# JOB
Count every line that has "high" in it and give the total, nothing more.
* * * * *
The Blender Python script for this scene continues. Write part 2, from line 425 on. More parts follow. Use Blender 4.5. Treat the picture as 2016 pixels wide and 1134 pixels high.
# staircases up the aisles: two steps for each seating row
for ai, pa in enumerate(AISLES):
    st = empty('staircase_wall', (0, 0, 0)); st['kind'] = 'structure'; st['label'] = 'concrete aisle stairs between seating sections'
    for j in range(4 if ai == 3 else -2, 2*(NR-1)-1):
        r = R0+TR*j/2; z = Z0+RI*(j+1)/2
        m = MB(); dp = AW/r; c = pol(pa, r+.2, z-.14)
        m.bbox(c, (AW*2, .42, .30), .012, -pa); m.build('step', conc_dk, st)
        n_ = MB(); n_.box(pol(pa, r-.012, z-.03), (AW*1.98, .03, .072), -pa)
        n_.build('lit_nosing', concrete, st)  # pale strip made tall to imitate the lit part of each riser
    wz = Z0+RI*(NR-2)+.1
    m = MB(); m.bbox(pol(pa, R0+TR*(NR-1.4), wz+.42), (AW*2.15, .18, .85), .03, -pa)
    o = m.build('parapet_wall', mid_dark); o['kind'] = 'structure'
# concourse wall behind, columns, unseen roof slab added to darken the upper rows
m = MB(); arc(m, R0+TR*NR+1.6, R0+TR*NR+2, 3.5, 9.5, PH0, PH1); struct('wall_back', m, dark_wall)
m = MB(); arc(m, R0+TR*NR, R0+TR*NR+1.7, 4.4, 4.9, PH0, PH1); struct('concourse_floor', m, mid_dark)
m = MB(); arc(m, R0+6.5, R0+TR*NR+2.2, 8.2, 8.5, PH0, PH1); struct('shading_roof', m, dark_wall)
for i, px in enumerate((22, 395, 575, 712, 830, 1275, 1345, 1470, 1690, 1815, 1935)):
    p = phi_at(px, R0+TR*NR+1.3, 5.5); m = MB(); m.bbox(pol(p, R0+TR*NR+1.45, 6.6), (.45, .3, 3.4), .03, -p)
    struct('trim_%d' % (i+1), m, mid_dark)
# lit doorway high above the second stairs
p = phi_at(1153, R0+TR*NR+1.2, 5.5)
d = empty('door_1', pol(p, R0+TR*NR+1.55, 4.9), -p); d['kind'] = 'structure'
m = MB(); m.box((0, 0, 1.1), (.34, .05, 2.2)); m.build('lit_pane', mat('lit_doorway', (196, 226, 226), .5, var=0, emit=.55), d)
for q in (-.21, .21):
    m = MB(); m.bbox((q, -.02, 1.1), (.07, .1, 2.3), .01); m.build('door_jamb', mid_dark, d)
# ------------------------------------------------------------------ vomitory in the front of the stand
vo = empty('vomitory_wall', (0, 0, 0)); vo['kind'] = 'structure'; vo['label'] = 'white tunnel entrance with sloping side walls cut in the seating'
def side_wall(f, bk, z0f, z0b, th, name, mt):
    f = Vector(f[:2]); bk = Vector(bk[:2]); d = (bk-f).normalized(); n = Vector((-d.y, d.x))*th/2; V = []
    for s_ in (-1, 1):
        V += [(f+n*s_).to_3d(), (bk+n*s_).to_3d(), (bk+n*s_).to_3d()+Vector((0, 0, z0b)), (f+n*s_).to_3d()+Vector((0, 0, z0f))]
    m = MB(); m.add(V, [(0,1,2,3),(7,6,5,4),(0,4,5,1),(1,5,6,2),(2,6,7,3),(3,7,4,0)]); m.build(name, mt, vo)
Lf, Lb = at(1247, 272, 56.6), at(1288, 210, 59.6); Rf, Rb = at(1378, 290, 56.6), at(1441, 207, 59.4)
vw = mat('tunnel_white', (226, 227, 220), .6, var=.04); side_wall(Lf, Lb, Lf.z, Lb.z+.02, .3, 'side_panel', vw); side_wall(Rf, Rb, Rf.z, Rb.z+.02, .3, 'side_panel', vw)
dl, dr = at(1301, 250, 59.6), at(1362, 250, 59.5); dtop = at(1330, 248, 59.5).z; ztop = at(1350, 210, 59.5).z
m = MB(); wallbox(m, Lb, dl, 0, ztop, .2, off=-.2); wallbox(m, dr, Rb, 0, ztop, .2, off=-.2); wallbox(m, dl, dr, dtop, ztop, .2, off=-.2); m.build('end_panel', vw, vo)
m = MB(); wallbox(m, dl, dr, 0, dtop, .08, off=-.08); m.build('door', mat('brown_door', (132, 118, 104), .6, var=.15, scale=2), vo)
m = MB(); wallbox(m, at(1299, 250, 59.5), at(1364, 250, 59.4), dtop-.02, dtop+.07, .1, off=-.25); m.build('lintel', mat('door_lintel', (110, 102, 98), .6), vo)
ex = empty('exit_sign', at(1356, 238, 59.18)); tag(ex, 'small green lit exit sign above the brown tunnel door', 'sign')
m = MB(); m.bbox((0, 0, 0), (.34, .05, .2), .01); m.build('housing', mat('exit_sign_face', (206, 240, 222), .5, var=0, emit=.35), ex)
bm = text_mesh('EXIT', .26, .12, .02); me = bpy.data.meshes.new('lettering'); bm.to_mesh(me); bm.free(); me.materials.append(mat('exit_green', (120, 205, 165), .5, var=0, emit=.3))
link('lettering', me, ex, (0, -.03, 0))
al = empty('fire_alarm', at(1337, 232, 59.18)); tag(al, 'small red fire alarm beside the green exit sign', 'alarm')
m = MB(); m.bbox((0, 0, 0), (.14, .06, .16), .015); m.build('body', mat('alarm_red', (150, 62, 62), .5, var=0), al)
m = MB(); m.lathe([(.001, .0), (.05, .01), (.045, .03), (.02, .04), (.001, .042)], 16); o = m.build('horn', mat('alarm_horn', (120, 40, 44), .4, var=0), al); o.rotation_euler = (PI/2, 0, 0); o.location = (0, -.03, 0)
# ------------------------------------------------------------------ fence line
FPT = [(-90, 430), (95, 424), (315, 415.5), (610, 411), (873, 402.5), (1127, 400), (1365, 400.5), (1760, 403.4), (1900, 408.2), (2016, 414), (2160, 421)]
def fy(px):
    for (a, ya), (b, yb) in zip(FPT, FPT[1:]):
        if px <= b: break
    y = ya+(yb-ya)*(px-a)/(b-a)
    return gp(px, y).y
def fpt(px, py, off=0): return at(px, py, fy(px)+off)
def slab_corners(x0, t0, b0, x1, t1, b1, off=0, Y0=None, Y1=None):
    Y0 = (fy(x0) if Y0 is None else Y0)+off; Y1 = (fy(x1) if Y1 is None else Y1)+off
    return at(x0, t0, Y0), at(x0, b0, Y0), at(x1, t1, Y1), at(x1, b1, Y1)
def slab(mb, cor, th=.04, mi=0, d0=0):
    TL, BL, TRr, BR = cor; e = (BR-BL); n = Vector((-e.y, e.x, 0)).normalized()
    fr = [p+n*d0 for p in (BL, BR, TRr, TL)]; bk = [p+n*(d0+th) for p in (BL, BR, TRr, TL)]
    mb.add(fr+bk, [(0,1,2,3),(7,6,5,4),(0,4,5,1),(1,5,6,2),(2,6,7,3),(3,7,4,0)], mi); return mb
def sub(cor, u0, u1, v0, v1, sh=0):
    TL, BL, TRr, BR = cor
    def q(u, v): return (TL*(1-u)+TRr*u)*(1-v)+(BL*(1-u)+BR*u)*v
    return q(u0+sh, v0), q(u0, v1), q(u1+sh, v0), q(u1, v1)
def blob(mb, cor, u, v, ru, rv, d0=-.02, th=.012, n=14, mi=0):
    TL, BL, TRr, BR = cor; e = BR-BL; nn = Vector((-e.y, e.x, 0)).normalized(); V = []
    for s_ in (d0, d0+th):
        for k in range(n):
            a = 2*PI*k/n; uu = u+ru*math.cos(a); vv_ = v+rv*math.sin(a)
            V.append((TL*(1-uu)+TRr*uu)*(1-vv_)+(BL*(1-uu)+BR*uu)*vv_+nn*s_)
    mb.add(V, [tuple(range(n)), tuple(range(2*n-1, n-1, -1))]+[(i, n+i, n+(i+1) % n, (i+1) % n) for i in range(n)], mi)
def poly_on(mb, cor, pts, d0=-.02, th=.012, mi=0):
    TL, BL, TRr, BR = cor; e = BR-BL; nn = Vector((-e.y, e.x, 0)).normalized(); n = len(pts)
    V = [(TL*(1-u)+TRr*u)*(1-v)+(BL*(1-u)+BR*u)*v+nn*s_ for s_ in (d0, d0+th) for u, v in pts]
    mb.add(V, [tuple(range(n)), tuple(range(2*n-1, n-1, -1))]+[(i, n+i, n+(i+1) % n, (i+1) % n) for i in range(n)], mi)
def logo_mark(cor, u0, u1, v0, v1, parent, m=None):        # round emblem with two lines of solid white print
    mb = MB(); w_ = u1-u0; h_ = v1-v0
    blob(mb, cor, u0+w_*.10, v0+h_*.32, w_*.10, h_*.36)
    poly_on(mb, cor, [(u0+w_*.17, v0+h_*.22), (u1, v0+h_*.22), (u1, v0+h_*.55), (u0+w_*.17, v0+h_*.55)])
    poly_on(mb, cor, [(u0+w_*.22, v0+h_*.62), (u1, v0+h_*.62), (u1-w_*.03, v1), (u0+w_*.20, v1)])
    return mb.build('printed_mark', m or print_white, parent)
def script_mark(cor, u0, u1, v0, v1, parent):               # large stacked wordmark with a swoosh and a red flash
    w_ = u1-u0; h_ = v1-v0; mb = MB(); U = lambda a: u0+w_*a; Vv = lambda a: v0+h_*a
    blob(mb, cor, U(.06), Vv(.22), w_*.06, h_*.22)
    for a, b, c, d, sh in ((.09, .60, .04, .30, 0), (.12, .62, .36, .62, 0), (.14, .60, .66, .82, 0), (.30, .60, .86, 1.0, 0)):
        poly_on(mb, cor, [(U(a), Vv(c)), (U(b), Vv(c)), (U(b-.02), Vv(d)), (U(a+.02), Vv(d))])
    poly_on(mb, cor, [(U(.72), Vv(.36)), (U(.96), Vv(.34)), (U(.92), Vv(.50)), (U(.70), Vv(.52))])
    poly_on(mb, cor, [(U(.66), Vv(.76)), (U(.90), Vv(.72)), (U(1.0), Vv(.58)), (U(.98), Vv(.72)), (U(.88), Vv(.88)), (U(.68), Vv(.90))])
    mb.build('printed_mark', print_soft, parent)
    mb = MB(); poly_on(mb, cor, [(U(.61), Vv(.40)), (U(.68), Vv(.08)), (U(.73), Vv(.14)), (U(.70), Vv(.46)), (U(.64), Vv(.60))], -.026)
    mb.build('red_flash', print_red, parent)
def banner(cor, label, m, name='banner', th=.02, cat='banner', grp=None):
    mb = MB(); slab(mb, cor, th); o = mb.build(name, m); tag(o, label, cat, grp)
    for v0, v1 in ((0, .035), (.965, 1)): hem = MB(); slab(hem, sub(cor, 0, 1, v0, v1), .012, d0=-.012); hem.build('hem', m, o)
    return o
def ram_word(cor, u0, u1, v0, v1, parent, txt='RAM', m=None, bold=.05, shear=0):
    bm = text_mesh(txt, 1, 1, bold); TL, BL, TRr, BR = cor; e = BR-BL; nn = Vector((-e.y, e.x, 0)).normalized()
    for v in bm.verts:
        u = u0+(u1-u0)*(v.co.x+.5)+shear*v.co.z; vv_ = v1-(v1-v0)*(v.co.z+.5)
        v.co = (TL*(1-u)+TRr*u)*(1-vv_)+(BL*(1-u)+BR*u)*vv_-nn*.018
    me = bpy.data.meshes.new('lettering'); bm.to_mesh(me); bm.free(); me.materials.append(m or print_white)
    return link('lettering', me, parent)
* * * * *
# FULL OUTPUT
2